Rumours of further M&A activity in the Australian wine industry, reported in just-drinks yesterday, have proved true today with the announcement that Simeon Wines Ltd, Australia's third largest grape processor, and Brian McGuigan Wines Ltd are to merger.

The two companies have agreed on an A$436m (US$225m) merger to create the country's fourth largest listed wine company. Each company will control 50% of the new winemaker, which is expected to boost earnings per share in 2002/2003.

The news follows a day of mounting speculation after a halt was placed on the companies' shares yesterday.

This latest round of consolidation in Australia creates a sizeable player, three times as big as the next mid-tier wine concern.

Simeon shareholders will receive 10 McGuigan Wines shares for every 16 Simeon Wines shares they hold, which values Simeon Wines at A$229m.

The deal has good strategic synergies, with McGuigan known for its brand building skills and Simeon recognised as a strong producer. And it has gone down well with analysts of both companies, with McGuigan paying a nil premium and Simeon shareholders getting good value from the deal.

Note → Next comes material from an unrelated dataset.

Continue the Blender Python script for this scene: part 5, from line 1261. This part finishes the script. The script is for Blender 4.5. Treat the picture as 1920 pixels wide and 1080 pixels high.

Simeon shareholders have had a rough ride in recent times with two years of poorer than expected profits and a sliding share price.

"Very simply, today big is beautiful in the wine industry because the success of the Australian wine industry and its long term future rests on our ability to compete internationally," said managing director and owner of 22% of McGuigan Wines, Brian McGuigan.
Simeon produces wine on contract to Orlando Wyndham, Yalumba, US-based Gallo, and British supermarkets Tesco and Sainsbury.

McGuigan has already hinted that the merged group will be on the look out for more acquisitions particularly in South Australia's Clare Valley, Coonawarra and McLaren Vale regions, where it currently does not have operations.

The merger plan has the support of both board's and the owner of 13.3% of Simeon's share's, Orlando Wyndham, which is owned by Pernod Ricard.